A morte em Calpe

Aquando da sua primeira emissão, a 1 de Agosto de 1980, o canal de música norte-americano MTV escolheu o teledisco do single ‘Video Killed the Radio Star’ dos ingleses Buggles para abrir as hostilidades.

No passado dia 5 de Abril, a propósito dos 20 anos sobre a morte do último grande herói da contracultura, Kurt Cobain, o tema do aborrecimento juvenil voltou à ribalta; sem grandes sobressaltos, em várias das frentes noticiosas que assinalaram a efeméride, admitiu-se que uma reacção ao sistema com o impacto disruptivo como a de Kurt já não seria de esperar a esta altura do campeonato, porque vivemos na era da diluição voluntária na massa e da moderação. Os jovens estão profundamente desinteressados, aborrecidos e com um attention span cada vez mais reduzido. Não consomem televisão, preferem a internet.

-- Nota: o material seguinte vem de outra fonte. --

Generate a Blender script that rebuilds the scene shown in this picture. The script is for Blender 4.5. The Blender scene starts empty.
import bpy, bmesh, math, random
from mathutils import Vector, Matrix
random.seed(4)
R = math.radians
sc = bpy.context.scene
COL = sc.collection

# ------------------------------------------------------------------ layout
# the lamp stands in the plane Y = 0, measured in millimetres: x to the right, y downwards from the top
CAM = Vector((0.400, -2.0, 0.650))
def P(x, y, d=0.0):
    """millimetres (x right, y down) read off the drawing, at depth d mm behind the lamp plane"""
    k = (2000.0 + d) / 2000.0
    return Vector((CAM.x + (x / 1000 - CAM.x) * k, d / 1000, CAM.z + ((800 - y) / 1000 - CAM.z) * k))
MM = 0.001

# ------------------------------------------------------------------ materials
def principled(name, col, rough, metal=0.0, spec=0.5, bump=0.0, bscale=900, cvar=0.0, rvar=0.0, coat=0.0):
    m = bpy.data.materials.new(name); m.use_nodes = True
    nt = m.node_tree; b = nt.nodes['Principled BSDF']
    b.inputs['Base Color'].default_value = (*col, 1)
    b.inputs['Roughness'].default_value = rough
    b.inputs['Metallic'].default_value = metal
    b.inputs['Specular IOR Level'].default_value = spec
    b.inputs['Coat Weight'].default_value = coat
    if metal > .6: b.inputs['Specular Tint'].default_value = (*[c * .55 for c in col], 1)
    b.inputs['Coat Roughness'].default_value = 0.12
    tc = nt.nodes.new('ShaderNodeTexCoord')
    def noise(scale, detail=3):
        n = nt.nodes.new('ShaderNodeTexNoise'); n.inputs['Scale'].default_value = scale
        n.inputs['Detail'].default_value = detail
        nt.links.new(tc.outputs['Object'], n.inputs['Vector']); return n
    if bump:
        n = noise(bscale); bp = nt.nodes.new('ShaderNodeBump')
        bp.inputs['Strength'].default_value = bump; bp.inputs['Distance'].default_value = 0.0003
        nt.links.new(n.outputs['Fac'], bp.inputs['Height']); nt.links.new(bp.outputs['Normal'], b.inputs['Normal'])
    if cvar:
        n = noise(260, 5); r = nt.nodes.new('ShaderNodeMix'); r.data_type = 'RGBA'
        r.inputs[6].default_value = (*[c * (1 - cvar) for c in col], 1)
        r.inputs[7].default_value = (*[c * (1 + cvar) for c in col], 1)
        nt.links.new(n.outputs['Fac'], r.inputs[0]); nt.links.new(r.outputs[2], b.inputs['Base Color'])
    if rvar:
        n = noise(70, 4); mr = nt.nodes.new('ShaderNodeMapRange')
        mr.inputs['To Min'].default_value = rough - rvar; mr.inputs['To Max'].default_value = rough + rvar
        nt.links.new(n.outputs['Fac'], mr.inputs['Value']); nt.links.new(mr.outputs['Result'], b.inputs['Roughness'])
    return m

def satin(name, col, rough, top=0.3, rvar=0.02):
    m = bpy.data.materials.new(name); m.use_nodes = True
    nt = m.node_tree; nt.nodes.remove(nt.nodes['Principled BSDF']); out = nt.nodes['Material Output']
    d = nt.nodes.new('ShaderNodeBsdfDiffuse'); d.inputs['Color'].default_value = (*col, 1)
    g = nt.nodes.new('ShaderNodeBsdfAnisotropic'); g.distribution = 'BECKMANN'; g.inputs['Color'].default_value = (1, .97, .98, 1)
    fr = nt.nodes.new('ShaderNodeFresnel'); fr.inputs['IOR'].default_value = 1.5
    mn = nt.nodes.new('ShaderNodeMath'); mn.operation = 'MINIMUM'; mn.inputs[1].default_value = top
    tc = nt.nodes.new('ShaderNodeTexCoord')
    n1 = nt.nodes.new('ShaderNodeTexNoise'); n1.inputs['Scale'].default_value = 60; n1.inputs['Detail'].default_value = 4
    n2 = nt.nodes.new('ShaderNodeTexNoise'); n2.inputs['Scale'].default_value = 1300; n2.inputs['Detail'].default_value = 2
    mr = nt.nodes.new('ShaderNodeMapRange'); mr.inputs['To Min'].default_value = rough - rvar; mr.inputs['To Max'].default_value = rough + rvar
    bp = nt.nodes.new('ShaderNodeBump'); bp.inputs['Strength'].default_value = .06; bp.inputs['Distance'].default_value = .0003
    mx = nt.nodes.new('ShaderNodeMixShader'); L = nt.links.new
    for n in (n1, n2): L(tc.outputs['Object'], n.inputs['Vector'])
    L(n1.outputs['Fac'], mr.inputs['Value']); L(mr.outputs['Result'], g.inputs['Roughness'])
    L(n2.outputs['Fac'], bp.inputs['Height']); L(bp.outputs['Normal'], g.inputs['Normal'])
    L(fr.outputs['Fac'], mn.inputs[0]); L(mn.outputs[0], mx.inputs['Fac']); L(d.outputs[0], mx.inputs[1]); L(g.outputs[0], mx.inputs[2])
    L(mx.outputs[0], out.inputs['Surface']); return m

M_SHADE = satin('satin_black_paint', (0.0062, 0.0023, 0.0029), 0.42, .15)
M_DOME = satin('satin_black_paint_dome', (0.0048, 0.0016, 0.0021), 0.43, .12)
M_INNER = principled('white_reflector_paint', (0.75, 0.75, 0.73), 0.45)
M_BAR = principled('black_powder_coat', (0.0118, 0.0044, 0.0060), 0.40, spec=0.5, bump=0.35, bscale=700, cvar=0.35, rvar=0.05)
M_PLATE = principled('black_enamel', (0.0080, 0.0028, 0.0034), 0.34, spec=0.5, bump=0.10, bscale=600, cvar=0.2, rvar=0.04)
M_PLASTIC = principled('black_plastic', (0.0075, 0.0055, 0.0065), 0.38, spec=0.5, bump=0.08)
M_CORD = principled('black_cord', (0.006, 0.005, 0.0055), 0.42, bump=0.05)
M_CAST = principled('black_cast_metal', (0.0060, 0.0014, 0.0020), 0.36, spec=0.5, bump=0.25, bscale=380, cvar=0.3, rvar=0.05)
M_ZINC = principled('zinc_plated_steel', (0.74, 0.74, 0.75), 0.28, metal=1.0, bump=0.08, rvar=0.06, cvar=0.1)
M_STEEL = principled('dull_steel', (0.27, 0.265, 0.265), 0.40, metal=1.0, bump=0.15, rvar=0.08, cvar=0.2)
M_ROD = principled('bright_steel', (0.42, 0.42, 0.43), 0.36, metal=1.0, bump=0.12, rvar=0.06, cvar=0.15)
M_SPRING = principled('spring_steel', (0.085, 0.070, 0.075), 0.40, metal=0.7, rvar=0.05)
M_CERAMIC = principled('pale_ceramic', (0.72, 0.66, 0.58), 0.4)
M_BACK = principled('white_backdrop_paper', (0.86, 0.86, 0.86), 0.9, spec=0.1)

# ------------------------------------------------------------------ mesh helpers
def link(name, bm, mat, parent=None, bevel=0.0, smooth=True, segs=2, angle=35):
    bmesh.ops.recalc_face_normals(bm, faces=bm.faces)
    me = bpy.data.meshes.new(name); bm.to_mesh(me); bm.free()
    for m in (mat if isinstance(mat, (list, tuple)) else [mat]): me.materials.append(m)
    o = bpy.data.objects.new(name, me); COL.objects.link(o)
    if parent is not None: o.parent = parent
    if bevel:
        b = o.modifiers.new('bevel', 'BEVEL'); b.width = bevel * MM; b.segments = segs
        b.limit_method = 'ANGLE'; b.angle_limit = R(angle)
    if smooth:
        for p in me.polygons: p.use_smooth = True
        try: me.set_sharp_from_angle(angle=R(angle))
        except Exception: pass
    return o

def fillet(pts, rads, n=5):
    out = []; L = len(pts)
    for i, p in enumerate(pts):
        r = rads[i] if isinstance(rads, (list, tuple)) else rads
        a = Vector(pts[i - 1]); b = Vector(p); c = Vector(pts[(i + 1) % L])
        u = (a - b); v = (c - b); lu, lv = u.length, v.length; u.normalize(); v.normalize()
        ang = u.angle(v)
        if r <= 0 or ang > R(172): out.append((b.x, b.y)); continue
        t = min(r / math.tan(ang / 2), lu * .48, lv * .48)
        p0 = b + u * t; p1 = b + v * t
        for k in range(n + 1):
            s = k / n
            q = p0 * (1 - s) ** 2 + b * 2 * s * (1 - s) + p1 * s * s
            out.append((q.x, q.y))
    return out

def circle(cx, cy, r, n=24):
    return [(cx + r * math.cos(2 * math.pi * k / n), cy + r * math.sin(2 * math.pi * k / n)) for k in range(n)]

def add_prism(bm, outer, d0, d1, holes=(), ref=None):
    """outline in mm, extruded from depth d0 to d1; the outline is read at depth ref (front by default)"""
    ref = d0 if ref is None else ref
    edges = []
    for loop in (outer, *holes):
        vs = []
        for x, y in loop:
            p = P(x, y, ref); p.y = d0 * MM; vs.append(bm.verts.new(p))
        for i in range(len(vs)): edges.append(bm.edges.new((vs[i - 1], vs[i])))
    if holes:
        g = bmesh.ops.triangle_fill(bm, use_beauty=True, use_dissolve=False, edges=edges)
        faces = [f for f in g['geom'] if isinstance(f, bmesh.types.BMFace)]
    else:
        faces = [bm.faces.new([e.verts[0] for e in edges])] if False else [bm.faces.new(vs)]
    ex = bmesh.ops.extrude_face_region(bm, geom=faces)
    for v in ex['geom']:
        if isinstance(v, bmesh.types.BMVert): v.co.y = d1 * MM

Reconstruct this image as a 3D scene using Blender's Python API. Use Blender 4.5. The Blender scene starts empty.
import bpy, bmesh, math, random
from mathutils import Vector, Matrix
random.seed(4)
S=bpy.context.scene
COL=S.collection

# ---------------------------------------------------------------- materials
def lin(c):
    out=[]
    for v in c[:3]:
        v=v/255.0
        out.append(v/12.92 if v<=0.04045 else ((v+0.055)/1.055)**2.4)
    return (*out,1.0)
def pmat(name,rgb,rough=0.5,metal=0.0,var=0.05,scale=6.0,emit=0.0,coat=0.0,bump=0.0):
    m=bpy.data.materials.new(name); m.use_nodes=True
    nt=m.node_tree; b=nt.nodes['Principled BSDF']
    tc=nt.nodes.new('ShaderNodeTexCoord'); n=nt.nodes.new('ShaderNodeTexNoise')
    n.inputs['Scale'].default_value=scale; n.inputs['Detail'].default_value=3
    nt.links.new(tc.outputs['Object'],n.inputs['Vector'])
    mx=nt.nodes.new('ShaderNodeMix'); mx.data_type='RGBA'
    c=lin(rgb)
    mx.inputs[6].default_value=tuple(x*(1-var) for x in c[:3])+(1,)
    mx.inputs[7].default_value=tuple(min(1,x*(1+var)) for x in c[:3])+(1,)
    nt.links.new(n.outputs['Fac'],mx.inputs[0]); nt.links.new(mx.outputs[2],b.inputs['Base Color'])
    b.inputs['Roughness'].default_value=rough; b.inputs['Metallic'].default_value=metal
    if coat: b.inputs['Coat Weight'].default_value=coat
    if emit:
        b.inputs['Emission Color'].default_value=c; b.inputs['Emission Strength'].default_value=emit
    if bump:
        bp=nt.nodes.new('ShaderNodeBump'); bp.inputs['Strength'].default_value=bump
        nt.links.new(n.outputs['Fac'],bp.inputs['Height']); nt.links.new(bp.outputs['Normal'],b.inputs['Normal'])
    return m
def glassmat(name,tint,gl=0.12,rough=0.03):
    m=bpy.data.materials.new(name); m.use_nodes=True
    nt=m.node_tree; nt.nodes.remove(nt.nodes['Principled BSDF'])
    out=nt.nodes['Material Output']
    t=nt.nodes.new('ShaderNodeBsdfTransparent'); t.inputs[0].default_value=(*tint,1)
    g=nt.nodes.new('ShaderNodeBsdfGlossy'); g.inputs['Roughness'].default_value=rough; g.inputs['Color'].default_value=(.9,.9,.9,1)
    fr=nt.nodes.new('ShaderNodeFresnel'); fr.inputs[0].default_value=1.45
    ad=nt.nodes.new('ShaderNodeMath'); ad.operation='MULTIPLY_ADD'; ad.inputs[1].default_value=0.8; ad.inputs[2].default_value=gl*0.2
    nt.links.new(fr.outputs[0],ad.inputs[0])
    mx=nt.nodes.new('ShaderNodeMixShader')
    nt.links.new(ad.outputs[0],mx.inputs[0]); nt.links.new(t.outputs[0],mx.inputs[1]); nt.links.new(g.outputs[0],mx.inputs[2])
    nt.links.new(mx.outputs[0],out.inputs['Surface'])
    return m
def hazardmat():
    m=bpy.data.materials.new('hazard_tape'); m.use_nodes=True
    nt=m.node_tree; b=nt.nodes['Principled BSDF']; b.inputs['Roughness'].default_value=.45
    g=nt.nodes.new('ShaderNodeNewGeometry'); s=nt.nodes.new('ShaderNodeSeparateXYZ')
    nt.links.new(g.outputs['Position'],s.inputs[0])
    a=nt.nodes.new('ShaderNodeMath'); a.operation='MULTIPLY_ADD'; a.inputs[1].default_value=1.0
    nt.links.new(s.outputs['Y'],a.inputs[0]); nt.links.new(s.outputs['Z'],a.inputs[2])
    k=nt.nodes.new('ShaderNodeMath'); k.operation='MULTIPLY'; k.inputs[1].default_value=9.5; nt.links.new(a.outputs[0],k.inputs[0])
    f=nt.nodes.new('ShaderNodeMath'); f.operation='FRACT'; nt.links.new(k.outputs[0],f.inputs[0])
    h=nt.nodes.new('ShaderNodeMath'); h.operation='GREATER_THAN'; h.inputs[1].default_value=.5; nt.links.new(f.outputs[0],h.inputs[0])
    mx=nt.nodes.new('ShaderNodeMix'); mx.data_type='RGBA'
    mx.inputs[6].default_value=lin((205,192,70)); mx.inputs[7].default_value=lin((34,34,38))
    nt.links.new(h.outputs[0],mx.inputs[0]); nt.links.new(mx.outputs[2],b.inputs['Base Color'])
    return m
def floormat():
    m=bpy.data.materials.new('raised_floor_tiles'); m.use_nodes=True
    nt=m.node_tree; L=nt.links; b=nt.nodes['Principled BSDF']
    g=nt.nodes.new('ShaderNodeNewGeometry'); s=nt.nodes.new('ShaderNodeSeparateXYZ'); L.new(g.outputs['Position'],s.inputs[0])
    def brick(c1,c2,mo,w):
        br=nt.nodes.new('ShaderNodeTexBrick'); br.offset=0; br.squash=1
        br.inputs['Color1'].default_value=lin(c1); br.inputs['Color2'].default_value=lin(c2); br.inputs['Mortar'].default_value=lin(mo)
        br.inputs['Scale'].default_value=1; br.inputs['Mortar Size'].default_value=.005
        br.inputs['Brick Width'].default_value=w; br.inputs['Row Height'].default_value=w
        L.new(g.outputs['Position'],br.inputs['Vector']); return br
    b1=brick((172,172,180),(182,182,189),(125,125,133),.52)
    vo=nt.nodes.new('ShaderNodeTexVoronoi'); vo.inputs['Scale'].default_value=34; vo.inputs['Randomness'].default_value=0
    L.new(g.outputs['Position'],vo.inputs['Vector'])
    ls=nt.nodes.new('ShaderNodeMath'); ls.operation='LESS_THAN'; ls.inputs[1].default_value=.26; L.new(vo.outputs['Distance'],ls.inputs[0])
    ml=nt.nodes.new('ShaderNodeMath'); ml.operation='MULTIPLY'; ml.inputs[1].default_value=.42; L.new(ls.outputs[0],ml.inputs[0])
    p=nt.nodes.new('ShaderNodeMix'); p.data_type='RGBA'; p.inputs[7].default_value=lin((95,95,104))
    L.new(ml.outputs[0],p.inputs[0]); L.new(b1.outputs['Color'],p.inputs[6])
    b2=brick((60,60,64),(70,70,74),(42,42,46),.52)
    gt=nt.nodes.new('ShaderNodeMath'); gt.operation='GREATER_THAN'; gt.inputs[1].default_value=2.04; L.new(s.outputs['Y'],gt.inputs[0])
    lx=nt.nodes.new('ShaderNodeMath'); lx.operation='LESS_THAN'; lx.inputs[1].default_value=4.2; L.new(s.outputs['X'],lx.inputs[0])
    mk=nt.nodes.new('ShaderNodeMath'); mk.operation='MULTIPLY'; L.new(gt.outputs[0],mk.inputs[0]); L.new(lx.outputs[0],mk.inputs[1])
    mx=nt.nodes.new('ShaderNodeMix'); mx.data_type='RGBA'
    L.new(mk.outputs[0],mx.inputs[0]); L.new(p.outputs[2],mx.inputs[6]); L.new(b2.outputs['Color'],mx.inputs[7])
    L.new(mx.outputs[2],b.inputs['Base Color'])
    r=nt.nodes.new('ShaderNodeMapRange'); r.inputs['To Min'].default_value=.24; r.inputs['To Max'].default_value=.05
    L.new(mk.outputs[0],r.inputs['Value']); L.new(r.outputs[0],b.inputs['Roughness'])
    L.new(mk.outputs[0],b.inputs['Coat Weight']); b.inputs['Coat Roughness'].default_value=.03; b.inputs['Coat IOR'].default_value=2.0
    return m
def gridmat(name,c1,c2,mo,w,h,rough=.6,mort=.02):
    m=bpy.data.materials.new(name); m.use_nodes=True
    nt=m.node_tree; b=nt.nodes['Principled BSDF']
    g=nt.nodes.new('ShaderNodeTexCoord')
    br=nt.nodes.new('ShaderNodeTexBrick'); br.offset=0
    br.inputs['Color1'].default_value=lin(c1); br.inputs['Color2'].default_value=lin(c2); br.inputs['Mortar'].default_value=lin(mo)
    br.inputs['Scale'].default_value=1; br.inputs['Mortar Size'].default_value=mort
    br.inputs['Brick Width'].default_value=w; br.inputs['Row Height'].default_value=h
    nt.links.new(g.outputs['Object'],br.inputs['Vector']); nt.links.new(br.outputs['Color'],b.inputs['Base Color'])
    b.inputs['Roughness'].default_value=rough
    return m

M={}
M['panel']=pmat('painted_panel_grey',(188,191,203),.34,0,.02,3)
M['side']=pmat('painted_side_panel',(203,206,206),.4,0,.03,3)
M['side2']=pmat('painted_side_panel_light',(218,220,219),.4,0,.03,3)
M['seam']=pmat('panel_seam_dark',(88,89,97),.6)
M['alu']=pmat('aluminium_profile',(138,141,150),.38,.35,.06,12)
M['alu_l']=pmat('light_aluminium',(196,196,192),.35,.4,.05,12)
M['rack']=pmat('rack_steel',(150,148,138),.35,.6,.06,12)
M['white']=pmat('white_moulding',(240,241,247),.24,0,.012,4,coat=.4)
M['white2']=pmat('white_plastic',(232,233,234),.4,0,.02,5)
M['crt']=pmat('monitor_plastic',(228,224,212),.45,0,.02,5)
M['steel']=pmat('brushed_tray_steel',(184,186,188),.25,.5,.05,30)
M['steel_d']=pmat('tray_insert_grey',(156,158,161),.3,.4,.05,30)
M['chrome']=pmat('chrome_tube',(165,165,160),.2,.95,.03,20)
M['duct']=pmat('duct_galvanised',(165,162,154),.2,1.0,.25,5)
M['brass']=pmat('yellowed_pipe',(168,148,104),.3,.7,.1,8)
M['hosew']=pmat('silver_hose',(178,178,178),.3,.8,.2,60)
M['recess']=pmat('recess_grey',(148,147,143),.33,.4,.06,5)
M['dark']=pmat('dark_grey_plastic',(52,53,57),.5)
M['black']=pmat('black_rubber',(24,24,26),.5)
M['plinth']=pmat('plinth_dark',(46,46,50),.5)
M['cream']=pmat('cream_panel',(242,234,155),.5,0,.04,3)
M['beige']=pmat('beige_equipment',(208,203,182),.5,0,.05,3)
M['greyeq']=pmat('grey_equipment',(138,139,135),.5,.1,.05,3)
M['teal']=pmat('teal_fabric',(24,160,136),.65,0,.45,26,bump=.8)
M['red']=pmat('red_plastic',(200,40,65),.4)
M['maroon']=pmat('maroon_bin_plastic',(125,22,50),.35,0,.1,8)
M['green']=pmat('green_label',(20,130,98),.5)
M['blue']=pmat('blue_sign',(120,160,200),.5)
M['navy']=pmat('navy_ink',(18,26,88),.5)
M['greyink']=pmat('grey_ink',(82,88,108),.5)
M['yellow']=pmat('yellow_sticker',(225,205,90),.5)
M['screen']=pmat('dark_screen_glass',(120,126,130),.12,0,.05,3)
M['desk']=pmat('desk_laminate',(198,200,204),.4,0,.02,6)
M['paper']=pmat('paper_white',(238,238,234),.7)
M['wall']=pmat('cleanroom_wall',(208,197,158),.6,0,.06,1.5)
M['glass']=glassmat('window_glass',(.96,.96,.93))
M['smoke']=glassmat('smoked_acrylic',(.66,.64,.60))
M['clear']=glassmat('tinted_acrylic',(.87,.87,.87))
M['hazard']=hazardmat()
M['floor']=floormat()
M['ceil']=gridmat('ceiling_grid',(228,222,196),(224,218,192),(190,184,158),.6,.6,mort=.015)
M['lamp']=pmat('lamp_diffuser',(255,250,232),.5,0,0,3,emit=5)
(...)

Admitindo que esta problematização do aborrecimento juvenil é cíclica, pergunto-me se haverá motivos para alarme, já que todos os dias se vaticinam mortes simbólicas e tragédias menores. Faz parte da nossa forma de nos relacionarmos com os objectos, neste caso com os media.

A disponibilização de internet em dispositivos móveis com reduzida capacidade de armazenamento em muito tem contribuído para a compactação de informação, o que deveria conduzir-nos a uma eficácia comunicativa, mas que no fundo nos tem levado noutra direcção, mais recreativa, digamos, já que a internet está em todo o lado e os acessos são cada vez mais baratos e possíveis. Se as aplicações móveis como o Instagram, o Twitter ou o Snapchat têm vindo a ganhar terreno junto dos utilizadores mais jovens por serem mais eficazes que outras já existentes e completamente instituídas, logo transversais, como o Facebook, por exemplo, então o certo é que estamos cada vez mais voltados para o mini com possibilidades maxi. E para o rápido, indolor e sem memória. Para a não-permanência. Para o que seja exclusivo relativamente ao já instituído. Passivos, sim, na massa, sim, mas na mesma franja geracional.

São as férias da Páscoa. Nas férias da Páscoa já o campeonato de futebol está resolvido e o ano lectivo também. Para os alunos do 12.º ano, é tempo de viagem de finalistas, de preferência para um sítio onde não haja pais e haja praia, discotecas e álcool.

O destino agora é Calpe, no Sul de Espanha.

O Rui Maria Pêgo é uma das melhores pessoas para seguir no Facebook: além de excelente comunicador, tem um sentido de humor muito inteligente e particularmente especial. Entre tantas outras coisas, o Rui é locutor da Mega Hits, uma das rádios preferidas dos jovens (que segundo os prognósticos não deviam ouvir rádio) e parceira de eventos musicais voltados para a massa imberbe. O Rui esteve a semana passada em Calpe a acompanhar os festejos dos finalistas em viagem e, à falta de expressão melhor, a cobrir o evento, que é uma espécie de ilha da MTV à europeia.

Estando deslocado do seu habitat natural e com o ‘Ministério da Cultura’ (a sua rúbrica para o Inferno do Canal Q) para fazer, decidiu fazê-lo em Calpe, sobre, lá está, viagens de finalistas. Quando perguntou a uns jovens se queriam colaborar e aparecer na televisão, a resposta foi rápida e simples: ‘Ei! Não! Na televisão, não! Mete no insta!’. No tom fatalista que lhe é próprio, o Rui Maria declarou que ‘estamos mortos’.

Em 34 anos os jovens que largaram o rádio para se agarrarem à televisão tiveram os filhos que gostaram de Nirvana e consumiram canais por cabo, que depois tiveram os filhos que preferem aplicações de telemóvel com capacidade para vídeos de 15 segundos.

Degradou-se a capacidade de suportar informação. Extinguiu-se o interesse nos meios que não conseguem acompanhar o ritmo daquilo que os jovens querem realmente ver e ouvir. A ficção foi suplantada pela realidade. E pela velocidade. Os paradigmas de sustentação dos grandes media afastam os jovens do seu consumo, tornando-os arcaicos aos seus olhos. Porque os paradigmas têm a necessidade vital de gerar capital de uma forma velha. Será que começou, finalmente, a batalha pelo conteúdo nos media?

Sendo os jovens uma grande fatia dos consumidores dos social media, é certo que este é o género de frase que obriga a reflectir sobre o que há que mudar nos grandes contextos para que estes se tornem novamente apelativos.

O Futuro é a internet. Sem publicidade. Sem permanência. Sem exposição.